That would be saying the audience went to see Kingsley as Mandarin. And not that the audience just wanted to see Iron Man after the Avengers with just as much fun and spectacle, which is what they got and why it's looking to make a billion. A billion isn't a one you're in deal - you need repeated strong weeks to get there which this is looking to have. No way would it beat Avengers, but it's looking to be the # 1 Iron Man movie, # 1 movie of the summer, and get close to what Avengers made. That doesn't happen overnight, that happens over many weeks. Plus, even critics liked it. Joss Whedon looked at the finale action sequence and went, "what am I going to do now?" The audience got what they wanted -- more Iron Man, more War Machine/Iron Patriot, a well crafted story, and a villain who can offer an amazing spectacle. Mandarin didn't sell the movie. LOKI could sell a movie - but not Mandarin. To them, Mandarin was just another face of evil which could be replaced by any face of evil. He's not Loki (Avengers' key villain).

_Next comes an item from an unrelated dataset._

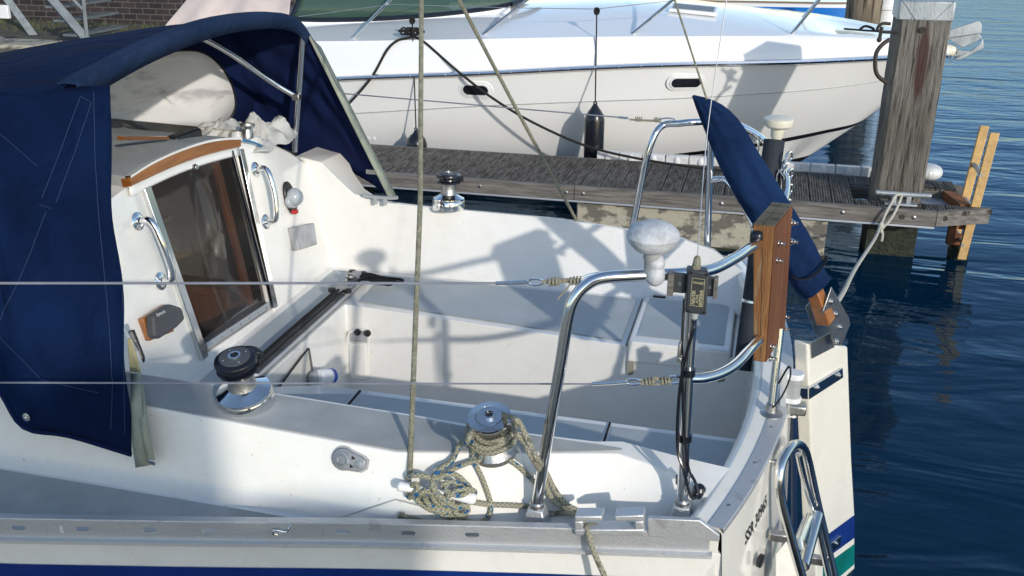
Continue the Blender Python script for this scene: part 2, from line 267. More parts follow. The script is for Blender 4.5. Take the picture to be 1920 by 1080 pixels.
class MB:
    def __init__(s): s.v=[];s.f=[];s.uv={}
    def add(s,vs,fs,uv=None):
        b=len(s.v);s.v+= [V(p) for p in vs]
        for i,f in enumerate(fs):
            s.f.append([b+k for k in f])
            if uv: s.uv[len(s.f)-1]=uv[i]
        return s
    def quad(s,*p): return s.add(p,[list(range(len(p)))])
    def hexa(s,p): # 4 bottom, 4 top (same order)
        return s.add(p,[(3,2,1,0),(4,5,6,7),(0,1,5,4),(1,2,6,5),(2,3,7,6),(3,0,4,7)])
    def box(s,c,sz,R=None):
        x,y,z=[k/2 for k in sz];P=[V(q) for q in((-x,-y,-z),(x,-y,-z),(x,y,-z),(-x,y,-z),(-x,-y,z),(x,-y,z),(x,y,z),(-x,y,z))]
        if R is not None: P=[R@q for q in P]
        return s.hexa([V(c)+q for q in P])
    def prism(s,o,vec):
        n=len(o);o=[V(p) for p in o];vec=V(vec)
        return s.add(o+[p+vec for p in o],[list(range(n))[::-1],list(range(n,2*n))]+[(i,(i+1)%n,n+(i+1)%n,n+i) for i in range(n)])
    def tube(s,pts,r,n=10,smooth=0,closed=False,cap=True,radii=None,flat=1.0,up=None):
        P=spline(pts,smooth,closed) if smooth else [V(p) for p in pts]
        m=len(P);T=[]
        for i in range(m):
            a=P[i-1] if (i or closed) else P[0];b=P[(i+1)%m] if (i<m-1 or closed) else P[-1];d=(b-a);T.append(d.normalized() if d.length>1e-9 else V((0,0,1)))
        u=V(up) if up else (V((0,0,1)) if abs(T[0].z)<.9 else V((1,0,0)));u=(u-T[0]*u.dot(T[0])).normalized()
        vs=[];L=0;Ls=[]
        for i in range(m):
            if i: L+=(P[i]-P[i-1]).length
            Ls.append(L);u=(u-T[i]*u.dot(T[i]));u=u.normalized() if u.length>1e-6 else T[i].orthogonal().normalized();w=T[i].cross(u)
            rr=radii[min(i*len(radii)//m,len(radii)-1)] if radii and len(radii)!=m else (radii[i] if radii else r)
            for k in range(n):
                a=2*math.pi*k/n;vs.append(P[i]+(u*math.cos(a)*flat+w*math.sin(a))*rr)
        fs=[];uv=[]
        for i in range(m if closed else m-1):
            j=(i+1)%m
            for k in range(n):
                k2=(k+1)%n;fs.append((i*n+k,i*n+k2,j*n+k2,j*n+k));l2=Ls[j] if j else Ls[i]+.01
                uv.append(((Ls[i],k/n),(Ls[i],(k+1)/n),(l2,(k+1)/n),(l2,k/n)))
        if cap and not closed:
            fs.append(list(range(n))[::-1]);uv.append([(0,0)]*n);fs.append([(m-1)*n+k for k in range(n)]);uv.append([(L,0)]*n)
        return s.add(vs,fs,uv)
    def lathe(s,c,ax,prof,n=28,cap=True):
        c=V(c);ax=V(ax).normalized();u=ax.orthogonal().normalized();w=ax.cross(u);vs=[];m=len(prof)
        for r,h in prof:
            for k in range(n):
                a=2*math.pi*k/n;vs.append(c+ax*h+(u*math.cos(a)+w*math.sin(a))*r)
        fs=[(i*n+k,i*n+(k+1)%n,(i+1)*n+(k+1)%n,(i+1)*n+k) for i in range(m-1) for k in range(n)]
        if cap: fs.append(list(range(n))[::-1]);fs.append([(m-1)*n+k for k in range(n)])
        return s.add(vs,fs)
    def loft(s,rows,close=False):
        n=len(rows[0]);vs=[p for r in rows for p in r];fs=[]
        for i in range(len(rows)-1):
            for k in range(n if close else n-1):
                k2=(k+1)%n;fs.append((i*n+k,i*n+k2,(i+1)*n+k2,(i+1)*n+k))
        return s.add(vs,fs)
    def ball(s,c,r,n=16,m=10,sc=(1,1,1)):
        c=V(c);vs=[c+V((0,0,-r*sc[2]))];
        for i in range(1,m):
            t=-math.pi/2+math.pi*i/m
            for k in range(n):
                a=2*math.pi*k/n;vs.append(c+V((r*sc[0]*math.cos(t)*math.cos(a),r*sc[1]*math.cos(t)*math.sin(a),r*sc[2]*math.sin(t))))
        vs.append(c+V((0,0,r*sc[2])));fs=[(0,1+(k+1)%n,1+k) for k in range(n)]
        for i in range(m-2):
            for k in range(n): a=1+i*n;fs.append((a+k,a+(k+1)%n,a+n+(k+1)%n,a+n+k))
        a=1+(m-2)*n;fs+=[(a+k,a+(k+1)%n,len(vs)-1) for k in range(n)]
        return s.add(vs,fs)
    def split(s,name,m,parent=None,**k):
        """every separate piece becomes a part of its own"""
        p=list(range(len(s.v)))
        def fd(a):
            while p[a]!=a: p[a]=p[p[a]];a=p[a]
            return a
        for f in s.f:
            for b in f[1:]: p[fd(b)]=fd(f[0])
        gr={}
        for f in s.f: gr.setdefault(fd(f[0]),[]).append(f)
        out=[]
        for fs in gr.values():
            ids=sorted({i for f in fs for i in f});mp={i:j for j,i in enumerate(ids)};q=MB();q.v=[s.v[i] for i in ids];q.f=[[mp[i] for i in f] for f in fs];out.append(q.build(name,m,parent,**k))
        return out
    def build(s,name,m,parent=None,loc=None,bevel=0,seg=2,thick=0,sharp=35,sub=0,label=None,flatshade=False,toff=-1):
        if parent is not None: o=ORG[parent.name]
        elif loc is not None: o=V(loc)
        else:
            xs=[p.x for p in s.v];ys=[p.y for p in s.v];o=V(((min(xs)+max(xs))/2,(min(ys)+max(ys))/2,min(p.z for p in s.v)))
        me=D.meshes.new(name);me.from_pydata([p-o for p in s.v],[],s.f)
        if s.uv:
            ul=me.uv_layers.new(name='UVMap')
            for pi,co in s.uv.items():
                for li,c in zip(me.polygons[pi].loop_indices,co): ul.data[li].uv=c
        ob=D.objects.new(name,me);COL.objects.link(ob);me.materials.append(M[m] if isinstance(m,str) else m)
        if not flatshade:
            me.polygons.foreach_set('use_smooth',[True]*len(me.polygons));me.set_sharp_from_angle(angle=math.radians(sharp))
        if parent is not None: ob.parent=parent
        else: ob.location=o
        ORG[ob.name]=o
        if thick: md=ob.modifiers.new('t','SOLIDIFY');md.thickness=thick;md.offset=toff
        if bevel: md=ob.modifiers.new('b','BEVEL');md.width=bevel;md.segments=seg;md.limit_method='ANGLE';md.angle_limit=math.radians(30)
        if sub: md=ob.modifiers.new('s','SUBSURF');md.levels=sub;md.render_levels=sub
        if label: ob['label']=label
        return ob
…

Alot of what marvel has been doing is clever marketing, right down to Whedon's little line there. It's all clever stuff. Alot of IM3's success doesn't come on it's own merit. It's simply the way the industry works. I'm not going to discredit the film completely but if Thor 2 came out 2 months after avengers it'd make "lots of money" regardless of weather it was amazing or just solid.
I'm not saying IM3 sucks(I happen to endorse it). What I'm talking about is the audience and their relationship to a story. Have you ever heard of the "it was all a dream" effect. When the movie is almost over and it ends up the lead was just dreaming the entire thing. It's a divisive device and the issue is entirely objective. I am saying that the stunt they pulled with their marketing and the way it ended up, couldn't have made everyone happy...fan boy or not.
If they redefined the modern joker in this manner. Yes, the audience would simply accept that they got "the joker" but to have him be an actor paid for by the likes of Dagget(or whatever that guys name was), who really has no gripes with the protagonist whatsoever?
Vs a man created in part by the protagonist, obsessed with playing and then destroying him on 3 levels.
Also, I agree Mandarin isn't that big a villain, but let's not kid ourselves into thinking they choose the least known IM3 character they could when it came to name recognition.
All I'm saying is that it was a bold move(and I like bold moves), but at the outset it's the type of direction that can(and does) leave some audiences wanting.
I agree however, 1 billion(even coming off of a 1.5 billion dollar film you are advertising yourself as the direct sequel to) means alot of people liked it...
IM3 did do good amount of international maneuvering though(a chinese version?), I'm curious to see just how well it does domestically in relation to both Avengers and even Batman.